Carbon efficiency analysis in the provision of drinking water: Estimation of optimal greenhouse gas emissions

Assessing carbon efficiency (CE) in the provision of drinking water services is essential to achieve a net-zero greenhouse gas (GHG) urban water cycle. Previous studies evaluating the CE of water companies are very scarce and employed parametric and non-parametric. Both methodological approaches present limitations such as overfitting issues or require assumptions about the production technology which could lead to less reliable efficiency scores. To overcome these limitations, in this study, and for the first time, we estimated CE of English and Welsh water companies using the Efficiency Analysis Trees (EAT) approach. This technique brings together machine learning and non-linear programming techniques to estimate production frontier and efficiency scores.

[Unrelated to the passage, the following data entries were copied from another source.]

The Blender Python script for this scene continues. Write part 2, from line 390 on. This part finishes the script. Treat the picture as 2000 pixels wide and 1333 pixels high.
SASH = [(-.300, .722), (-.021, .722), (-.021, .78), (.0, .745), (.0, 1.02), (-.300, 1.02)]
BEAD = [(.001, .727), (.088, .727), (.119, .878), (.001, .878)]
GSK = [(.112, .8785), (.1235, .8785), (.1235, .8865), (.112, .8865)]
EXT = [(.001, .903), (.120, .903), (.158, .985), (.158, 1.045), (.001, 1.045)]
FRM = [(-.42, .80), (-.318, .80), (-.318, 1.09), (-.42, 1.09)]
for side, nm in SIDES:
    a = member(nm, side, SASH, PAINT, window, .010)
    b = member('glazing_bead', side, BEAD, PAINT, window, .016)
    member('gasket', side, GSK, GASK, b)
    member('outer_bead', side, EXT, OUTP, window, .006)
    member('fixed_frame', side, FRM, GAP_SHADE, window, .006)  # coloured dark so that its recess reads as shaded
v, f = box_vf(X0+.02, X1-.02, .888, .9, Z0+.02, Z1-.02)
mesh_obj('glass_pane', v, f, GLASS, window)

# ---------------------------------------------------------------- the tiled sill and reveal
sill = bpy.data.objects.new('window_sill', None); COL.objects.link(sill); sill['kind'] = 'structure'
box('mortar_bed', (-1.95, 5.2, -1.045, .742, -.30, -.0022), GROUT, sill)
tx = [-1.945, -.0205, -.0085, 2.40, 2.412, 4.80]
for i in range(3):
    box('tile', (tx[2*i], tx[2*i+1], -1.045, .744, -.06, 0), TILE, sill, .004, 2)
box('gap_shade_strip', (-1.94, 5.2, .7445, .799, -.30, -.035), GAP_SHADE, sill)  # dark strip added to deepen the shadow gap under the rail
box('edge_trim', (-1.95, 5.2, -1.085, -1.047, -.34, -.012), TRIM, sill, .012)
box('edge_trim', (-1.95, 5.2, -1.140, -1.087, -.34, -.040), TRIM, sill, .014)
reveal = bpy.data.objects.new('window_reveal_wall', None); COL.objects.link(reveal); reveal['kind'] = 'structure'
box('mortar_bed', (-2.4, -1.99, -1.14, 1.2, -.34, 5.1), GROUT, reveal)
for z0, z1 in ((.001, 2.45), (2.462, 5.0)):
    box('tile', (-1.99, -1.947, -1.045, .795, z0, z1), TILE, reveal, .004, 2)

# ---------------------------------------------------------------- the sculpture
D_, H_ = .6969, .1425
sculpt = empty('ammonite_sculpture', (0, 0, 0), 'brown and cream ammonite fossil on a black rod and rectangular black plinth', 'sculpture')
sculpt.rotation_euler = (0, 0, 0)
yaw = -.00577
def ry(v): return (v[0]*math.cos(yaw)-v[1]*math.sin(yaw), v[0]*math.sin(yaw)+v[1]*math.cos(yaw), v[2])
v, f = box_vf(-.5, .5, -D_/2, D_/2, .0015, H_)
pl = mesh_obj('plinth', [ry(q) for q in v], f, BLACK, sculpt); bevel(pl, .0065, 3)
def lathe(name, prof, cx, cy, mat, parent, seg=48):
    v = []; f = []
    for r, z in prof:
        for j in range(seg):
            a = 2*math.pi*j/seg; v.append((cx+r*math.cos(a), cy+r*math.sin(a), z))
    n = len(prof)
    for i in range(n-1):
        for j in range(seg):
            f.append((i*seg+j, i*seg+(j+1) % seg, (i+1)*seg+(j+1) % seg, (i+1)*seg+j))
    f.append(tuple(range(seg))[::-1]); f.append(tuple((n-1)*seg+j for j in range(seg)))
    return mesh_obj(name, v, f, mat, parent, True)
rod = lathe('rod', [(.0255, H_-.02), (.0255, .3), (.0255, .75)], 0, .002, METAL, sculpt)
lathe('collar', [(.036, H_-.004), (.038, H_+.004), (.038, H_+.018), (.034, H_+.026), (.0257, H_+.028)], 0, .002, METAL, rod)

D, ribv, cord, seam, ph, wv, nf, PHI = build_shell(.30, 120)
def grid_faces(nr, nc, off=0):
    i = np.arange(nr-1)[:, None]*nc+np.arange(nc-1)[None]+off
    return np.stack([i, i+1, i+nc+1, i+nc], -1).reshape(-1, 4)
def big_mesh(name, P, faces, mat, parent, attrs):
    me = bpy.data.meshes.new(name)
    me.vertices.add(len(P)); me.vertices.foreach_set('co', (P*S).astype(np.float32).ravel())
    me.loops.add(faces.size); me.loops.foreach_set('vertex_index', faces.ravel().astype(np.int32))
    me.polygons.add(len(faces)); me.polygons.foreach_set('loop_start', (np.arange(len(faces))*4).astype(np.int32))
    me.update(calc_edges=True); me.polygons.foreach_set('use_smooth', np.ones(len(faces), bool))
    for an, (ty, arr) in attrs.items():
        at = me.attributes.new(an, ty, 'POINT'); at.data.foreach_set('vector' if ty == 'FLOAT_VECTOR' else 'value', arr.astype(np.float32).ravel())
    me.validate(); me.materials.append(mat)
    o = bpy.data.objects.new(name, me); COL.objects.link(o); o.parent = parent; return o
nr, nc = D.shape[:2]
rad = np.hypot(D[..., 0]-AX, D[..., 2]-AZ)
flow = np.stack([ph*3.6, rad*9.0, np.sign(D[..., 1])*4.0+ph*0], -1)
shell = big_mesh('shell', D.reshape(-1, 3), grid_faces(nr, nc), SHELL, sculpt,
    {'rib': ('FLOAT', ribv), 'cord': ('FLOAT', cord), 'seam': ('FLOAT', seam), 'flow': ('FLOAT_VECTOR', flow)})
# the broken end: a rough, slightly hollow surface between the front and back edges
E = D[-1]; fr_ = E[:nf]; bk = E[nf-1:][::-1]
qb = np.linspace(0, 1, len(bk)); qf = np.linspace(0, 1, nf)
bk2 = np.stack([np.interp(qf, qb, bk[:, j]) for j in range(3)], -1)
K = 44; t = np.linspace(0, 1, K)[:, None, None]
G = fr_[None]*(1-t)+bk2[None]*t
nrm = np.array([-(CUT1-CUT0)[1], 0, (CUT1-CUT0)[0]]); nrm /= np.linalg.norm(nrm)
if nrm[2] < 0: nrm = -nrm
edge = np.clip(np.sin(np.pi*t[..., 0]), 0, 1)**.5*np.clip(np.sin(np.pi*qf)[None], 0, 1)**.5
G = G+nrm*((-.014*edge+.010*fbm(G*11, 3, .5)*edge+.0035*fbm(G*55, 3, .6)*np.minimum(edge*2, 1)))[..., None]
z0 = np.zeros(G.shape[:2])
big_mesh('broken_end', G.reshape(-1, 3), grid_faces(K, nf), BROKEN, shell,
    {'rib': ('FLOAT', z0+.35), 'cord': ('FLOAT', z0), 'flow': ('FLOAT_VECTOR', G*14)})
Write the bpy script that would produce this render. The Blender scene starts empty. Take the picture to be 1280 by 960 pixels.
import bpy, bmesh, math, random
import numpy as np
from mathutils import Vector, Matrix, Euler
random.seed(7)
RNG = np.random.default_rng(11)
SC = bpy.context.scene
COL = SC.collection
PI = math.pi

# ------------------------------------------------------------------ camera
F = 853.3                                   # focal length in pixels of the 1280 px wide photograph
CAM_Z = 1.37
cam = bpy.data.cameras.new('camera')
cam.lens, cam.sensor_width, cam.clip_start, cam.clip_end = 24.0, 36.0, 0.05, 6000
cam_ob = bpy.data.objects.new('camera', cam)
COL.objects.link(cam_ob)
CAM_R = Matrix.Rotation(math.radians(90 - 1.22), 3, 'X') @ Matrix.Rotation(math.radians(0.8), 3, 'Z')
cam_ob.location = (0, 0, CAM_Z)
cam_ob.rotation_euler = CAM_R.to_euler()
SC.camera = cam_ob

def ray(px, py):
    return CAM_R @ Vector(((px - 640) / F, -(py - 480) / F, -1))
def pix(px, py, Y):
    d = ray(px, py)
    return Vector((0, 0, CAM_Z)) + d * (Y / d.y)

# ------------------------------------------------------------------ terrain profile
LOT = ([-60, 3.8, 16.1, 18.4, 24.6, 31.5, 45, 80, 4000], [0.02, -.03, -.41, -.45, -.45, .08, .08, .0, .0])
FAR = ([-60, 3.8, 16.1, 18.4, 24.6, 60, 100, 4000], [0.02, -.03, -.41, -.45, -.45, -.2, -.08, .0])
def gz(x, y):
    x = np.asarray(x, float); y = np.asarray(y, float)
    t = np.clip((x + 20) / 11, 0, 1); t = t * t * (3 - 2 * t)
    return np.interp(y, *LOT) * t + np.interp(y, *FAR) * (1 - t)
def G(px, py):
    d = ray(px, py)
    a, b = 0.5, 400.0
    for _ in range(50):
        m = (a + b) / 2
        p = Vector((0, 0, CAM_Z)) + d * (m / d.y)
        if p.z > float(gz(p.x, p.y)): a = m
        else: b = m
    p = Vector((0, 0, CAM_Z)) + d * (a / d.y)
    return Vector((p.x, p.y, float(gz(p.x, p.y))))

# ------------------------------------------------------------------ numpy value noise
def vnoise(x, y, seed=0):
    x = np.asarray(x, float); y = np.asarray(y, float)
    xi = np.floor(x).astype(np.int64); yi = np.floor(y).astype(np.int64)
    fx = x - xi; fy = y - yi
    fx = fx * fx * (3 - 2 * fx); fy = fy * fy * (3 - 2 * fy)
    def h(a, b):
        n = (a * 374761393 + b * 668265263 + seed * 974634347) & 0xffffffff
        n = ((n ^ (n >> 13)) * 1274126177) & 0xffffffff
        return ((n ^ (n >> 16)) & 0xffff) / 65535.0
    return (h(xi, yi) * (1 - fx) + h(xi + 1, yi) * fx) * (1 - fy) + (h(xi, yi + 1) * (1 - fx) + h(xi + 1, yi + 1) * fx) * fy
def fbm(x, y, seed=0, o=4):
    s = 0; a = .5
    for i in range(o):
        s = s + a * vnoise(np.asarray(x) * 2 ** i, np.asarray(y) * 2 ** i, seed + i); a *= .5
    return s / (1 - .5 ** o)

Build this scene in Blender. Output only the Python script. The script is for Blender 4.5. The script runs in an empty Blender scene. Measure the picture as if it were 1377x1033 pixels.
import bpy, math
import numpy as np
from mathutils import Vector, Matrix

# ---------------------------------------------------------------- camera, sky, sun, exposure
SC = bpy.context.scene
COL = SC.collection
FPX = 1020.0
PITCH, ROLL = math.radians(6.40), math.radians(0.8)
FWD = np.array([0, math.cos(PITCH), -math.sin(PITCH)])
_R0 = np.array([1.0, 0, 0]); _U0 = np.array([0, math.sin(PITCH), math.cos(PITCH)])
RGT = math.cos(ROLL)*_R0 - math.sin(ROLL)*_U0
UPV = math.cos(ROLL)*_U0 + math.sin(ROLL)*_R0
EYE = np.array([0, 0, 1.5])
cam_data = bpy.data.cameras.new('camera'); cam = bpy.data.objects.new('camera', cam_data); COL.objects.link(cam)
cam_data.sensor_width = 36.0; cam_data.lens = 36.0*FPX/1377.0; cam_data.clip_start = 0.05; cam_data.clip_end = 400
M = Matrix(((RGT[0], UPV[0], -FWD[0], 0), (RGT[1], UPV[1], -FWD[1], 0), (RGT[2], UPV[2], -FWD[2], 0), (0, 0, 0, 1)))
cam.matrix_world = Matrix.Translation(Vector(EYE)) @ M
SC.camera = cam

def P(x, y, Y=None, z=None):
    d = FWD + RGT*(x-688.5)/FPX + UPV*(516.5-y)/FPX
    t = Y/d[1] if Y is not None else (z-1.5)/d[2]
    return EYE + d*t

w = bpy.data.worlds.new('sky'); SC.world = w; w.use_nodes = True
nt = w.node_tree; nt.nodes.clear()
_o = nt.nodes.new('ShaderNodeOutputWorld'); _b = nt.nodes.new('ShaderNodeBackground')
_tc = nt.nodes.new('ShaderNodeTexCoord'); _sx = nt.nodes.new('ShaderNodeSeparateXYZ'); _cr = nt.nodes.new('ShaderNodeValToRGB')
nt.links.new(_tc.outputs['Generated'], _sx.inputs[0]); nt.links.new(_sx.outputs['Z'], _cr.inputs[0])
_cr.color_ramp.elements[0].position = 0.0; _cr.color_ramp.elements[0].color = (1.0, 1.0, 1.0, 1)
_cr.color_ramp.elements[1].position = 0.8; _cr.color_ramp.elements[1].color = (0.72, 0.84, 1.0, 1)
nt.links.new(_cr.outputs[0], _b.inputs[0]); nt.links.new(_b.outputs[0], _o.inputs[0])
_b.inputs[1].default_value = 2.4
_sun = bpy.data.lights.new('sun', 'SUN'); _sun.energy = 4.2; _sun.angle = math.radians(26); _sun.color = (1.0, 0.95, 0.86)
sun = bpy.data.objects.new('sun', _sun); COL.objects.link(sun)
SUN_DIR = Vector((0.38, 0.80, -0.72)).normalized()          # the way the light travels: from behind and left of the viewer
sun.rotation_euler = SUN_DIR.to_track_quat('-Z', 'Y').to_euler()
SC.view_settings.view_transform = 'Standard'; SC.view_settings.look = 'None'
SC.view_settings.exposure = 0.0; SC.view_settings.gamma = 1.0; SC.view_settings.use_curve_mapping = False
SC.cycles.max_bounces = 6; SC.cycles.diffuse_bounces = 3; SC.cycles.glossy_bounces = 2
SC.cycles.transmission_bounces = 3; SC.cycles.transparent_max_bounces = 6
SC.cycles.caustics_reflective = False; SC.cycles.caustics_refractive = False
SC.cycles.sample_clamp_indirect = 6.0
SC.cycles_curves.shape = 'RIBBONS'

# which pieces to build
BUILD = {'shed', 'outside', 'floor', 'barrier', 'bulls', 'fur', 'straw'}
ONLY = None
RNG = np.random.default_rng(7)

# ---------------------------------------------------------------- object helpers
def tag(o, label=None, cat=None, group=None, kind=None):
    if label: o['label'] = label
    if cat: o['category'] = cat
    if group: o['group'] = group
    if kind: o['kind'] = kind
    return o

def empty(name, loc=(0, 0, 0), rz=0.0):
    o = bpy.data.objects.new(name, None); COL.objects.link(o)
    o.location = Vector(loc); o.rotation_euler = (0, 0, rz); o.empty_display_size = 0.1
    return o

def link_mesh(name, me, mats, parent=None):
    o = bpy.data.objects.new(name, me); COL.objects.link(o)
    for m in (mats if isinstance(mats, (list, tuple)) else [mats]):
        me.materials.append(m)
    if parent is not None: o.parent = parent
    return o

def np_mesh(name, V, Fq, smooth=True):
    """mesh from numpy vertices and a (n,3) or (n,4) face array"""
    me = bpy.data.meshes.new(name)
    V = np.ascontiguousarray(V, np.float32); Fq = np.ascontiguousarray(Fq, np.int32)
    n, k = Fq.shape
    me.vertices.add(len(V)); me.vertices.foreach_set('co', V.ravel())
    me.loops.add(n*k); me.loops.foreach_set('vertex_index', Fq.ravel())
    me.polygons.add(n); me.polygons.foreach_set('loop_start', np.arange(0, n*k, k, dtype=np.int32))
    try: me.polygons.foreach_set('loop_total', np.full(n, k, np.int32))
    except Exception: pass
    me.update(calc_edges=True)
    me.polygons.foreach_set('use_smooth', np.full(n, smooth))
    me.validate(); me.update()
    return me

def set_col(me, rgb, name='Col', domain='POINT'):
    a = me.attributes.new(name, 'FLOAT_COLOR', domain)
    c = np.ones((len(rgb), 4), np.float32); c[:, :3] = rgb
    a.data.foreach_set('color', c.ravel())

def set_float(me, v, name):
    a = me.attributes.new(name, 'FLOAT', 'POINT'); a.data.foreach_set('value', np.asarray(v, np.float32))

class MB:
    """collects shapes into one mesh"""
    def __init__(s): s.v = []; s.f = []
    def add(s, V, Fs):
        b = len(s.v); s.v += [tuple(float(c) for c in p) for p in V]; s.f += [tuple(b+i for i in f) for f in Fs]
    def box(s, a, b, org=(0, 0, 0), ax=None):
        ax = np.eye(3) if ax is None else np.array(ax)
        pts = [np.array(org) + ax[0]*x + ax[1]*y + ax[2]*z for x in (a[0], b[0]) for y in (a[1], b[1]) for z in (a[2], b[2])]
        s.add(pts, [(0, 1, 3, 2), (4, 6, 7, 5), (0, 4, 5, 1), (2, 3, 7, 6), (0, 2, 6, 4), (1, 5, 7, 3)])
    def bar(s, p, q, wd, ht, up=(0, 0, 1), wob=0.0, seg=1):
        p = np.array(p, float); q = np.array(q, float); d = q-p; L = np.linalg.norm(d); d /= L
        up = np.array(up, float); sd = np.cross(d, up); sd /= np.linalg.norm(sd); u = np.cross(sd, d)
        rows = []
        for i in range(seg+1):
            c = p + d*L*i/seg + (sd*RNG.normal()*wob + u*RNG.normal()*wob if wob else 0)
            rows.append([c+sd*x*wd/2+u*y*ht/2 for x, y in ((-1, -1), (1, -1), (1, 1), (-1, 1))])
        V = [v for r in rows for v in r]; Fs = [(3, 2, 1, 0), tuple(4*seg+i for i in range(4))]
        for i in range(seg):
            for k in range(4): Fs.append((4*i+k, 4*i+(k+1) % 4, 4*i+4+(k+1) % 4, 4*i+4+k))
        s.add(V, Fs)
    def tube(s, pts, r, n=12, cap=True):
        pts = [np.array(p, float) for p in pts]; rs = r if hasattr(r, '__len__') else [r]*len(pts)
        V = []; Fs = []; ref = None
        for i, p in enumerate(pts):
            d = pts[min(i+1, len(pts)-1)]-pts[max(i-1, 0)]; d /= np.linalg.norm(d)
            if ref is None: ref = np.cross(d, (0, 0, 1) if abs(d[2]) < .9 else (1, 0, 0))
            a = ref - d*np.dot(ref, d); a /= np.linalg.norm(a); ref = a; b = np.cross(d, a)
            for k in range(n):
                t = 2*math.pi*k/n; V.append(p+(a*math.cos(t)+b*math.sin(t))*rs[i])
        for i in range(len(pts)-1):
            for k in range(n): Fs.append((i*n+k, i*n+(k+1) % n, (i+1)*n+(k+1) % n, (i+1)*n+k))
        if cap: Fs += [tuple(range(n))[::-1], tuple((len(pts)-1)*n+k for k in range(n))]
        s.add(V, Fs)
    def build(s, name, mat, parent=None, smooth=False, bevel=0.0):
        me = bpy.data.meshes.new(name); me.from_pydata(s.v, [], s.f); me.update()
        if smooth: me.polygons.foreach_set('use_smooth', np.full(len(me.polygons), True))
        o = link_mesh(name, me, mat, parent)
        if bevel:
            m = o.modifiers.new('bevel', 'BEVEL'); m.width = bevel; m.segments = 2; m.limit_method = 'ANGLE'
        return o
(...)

It also allowed us to quantify the optimal level of GHG emissions in the provision of water services and estimate potential GHG savings. Bootstrap truncated regression methods were employed to quantify the impact of operating characteristics on CE of water companies. The optimal level of GHG emissions was estimated to be between 0.062 and 133.03 tons of CO2 equivalent (CO2eq) per year and per connected property. The average CE was at the level of 0.632. This means that GHG emissions could reduce by 36.8% to maintain the same level of water services. Equivalently, this corresponds to a reduction of 488,321 tons of CO2eq per year. Water only companies exhibited a better performance than water and sewerage companies with an average CE of 0.785 and 0.540, respectively. The performance of the English and Welsh water companies decreased over time. In 2011 the average CE was 0.772 whereas it went down to 0.534 in 2020. It was also estimated that on average water companies could reduce 0.034 tons of CO2eq per cubic meter of drinking water supplied and 16.16 tons of CO2eq/ connected property per year. The regression results showed that topography and water treatment complexity had a significant impact on CE. The conclusions of this study are relevant for policy makers to define policies toward a low-carbon urban water cycle.